__TASK REQUIREMENTS__
Write the lines out again, from the top of the material to the line containing "C = scene.collection", pictures excluded.

__COLLECTED DATA__
· · · · · · ·
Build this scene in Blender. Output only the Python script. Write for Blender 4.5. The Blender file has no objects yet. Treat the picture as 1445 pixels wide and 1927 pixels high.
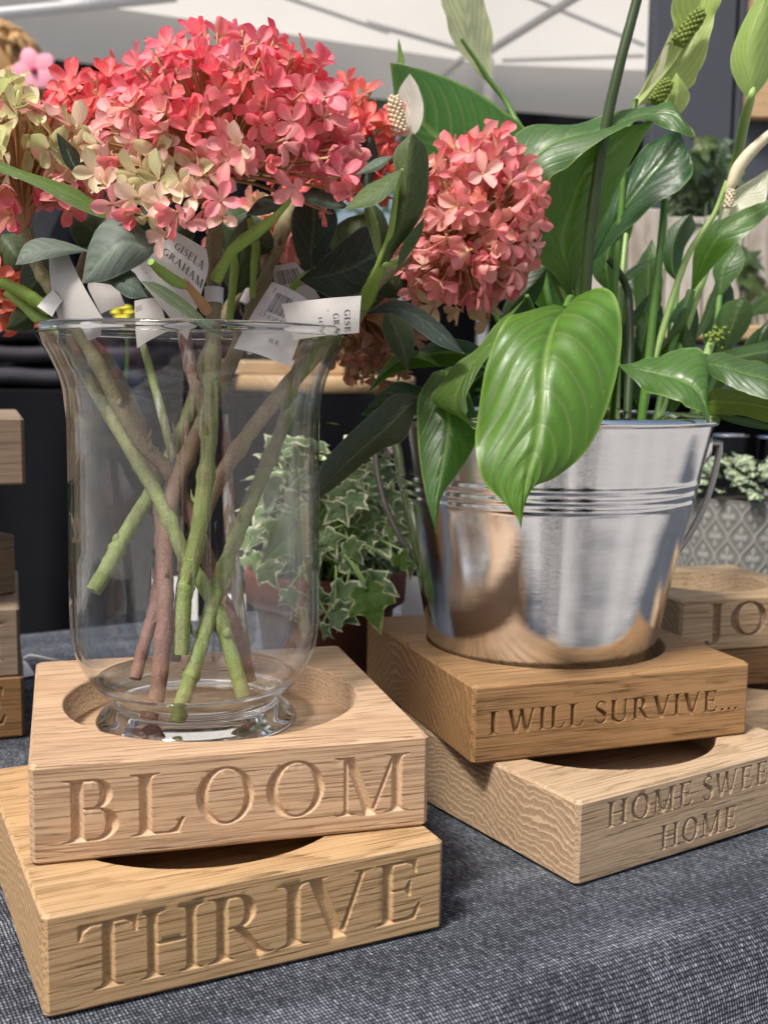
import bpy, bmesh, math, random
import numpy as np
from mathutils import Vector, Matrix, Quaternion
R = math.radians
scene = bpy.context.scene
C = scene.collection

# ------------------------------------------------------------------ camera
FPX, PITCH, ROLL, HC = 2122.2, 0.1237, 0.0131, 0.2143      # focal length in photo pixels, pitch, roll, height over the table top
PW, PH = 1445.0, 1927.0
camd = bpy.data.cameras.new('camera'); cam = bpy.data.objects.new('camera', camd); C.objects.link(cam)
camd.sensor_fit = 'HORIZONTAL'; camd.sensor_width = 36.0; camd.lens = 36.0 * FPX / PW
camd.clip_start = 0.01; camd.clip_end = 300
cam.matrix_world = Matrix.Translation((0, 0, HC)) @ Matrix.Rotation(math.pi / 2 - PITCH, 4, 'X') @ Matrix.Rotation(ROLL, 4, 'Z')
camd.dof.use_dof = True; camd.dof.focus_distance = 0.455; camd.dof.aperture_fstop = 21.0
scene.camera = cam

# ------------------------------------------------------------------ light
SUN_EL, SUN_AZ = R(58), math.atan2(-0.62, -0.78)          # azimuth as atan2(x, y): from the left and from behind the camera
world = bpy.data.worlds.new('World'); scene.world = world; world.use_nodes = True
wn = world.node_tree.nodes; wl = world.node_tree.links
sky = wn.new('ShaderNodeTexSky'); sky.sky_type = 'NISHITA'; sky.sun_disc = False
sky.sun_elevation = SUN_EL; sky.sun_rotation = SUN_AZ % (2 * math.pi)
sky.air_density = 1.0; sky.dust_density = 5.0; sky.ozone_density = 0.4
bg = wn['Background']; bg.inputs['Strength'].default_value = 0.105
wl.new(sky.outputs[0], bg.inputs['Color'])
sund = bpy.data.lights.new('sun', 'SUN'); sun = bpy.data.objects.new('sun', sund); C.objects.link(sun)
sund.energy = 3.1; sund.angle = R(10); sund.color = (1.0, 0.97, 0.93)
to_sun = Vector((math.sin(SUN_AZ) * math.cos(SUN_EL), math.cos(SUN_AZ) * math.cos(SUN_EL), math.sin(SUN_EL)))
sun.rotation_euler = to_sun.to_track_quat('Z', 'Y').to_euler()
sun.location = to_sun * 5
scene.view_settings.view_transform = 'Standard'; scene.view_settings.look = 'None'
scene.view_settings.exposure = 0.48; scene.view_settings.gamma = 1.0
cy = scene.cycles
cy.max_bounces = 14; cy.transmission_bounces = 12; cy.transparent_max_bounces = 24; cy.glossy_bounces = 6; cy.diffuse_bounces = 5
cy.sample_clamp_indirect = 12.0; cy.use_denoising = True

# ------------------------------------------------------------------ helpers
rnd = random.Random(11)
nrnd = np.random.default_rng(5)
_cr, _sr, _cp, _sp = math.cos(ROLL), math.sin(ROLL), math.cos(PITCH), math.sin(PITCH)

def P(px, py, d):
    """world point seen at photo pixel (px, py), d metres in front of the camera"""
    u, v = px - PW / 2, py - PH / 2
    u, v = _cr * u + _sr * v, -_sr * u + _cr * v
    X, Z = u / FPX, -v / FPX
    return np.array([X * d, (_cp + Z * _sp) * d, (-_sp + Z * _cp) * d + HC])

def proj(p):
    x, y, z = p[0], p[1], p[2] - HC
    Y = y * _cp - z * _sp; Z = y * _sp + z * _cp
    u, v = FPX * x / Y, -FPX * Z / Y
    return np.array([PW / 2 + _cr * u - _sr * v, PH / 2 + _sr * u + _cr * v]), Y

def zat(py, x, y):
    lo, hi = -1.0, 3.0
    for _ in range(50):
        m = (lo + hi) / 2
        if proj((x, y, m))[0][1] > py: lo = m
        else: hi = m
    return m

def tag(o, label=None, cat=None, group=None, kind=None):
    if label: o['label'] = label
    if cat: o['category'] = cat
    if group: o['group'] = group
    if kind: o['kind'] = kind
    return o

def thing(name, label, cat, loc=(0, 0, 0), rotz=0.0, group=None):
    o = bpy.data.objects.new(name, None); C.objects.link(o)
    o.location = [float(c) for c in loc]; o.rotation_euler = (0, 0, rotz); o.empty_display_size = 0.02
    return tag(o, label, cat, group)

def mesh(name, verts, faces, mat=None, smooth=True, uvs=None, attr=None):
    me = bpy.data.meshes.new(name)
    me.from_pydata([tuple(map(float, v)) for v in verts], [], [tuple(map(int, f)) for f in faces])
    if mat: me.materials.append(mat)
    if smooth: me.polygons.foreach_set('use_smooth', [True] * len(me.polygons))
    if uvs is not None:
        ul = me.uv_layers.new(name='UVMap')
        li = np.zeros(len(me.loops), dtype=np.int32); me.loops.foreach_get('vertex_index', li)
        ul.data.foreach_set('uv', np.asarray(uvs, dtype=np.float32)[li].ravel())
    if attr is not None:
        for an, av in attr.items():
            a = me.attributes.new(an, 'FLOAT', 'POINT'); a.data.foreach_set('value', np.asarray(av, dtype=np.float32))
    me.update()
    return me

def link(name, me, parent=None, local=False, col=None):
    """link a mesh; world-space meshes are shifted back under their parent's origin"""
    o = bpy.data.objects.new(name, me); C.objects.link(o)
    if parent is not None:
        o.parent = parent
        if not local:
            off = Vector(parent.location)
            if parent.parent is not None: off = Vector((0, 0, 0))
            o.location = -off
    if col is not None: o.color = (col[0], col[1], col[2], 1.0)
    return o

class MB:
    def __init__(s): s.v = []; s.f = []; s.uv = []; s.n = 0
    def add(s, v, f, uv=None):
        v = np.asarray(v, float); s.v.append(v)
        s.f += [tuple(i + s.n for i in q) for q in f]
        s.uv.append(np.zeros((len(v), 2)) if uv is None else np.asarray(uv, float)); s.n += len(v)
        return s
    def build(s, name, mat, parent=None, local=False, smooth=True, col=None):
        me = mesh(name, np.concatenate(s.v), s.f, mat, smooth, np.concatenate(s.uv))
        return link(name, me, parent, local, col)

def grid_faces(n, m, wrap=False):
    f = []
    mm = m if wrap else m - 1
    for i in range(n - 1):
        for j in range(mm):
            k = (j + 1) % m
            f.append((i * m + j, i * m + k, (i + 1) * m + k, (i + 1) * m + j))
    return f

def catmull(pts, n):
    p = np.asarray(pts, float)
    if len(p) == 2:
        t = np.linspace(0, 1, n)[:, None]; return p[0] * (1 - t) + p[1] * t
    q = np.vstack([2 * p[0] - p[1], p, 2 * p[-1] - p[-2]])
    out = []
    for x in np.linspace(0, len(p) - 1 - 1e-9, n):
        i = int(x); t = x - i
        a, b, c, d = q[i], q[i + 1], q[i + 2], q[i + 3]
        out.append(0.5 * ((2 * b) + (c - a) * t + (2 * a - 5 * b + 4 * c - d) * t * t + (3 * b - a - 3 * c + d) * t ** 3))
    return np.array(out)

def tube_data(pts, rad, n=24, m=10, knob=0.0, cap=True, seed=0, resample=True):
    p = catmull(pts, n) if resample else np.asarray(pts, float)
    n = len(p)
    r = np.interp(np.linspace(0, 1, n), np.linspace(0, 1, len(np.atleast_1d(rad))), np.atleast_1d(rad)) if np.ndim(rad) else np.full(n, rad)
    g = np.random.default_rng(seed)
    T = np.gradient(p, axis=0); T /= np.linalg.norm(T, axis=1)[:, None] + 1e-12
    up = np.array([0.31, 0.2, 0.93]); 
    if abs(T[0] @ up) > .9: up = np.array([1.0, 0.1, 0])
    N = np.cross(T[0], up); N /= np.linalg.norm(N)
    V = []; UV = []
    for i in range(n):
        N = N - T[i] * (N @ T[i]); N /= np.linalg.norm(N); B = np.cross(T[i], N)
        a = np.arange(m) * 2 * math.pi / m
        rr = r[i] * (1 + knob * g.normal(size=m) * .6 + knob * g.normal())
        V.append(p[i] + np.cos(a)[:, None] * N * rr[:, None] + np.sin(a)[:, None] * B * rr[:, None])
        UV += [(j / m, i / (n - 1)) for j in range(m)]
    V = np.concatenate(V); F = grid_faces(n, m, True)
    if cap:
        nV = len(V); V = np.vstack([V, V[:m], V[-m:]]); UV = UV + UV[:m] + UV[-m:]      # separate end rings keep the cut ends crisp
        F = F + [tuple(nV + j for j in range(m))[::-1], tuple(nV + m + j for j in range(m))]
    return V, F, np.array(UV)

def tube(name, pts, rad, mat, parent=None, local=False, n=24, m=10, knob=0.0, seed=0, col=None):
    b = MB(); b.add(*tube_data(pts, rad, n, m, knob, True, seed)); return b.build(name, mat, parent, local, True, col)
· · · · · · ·
__ANSWER TO THE EXERCISE__
Build this scene in Blender. Output only the Python script. Write for Blender 4.5. The Blender file has no objects yet. Treat the picture as 1445 pixels wide and 1927 pixels high.
import bpy, bmesh, math, random
import numpy as np
from mathutils import Vector, Matrix, Quaternion
R = math.radians
scene = bpy.context.scene
C = scene.collection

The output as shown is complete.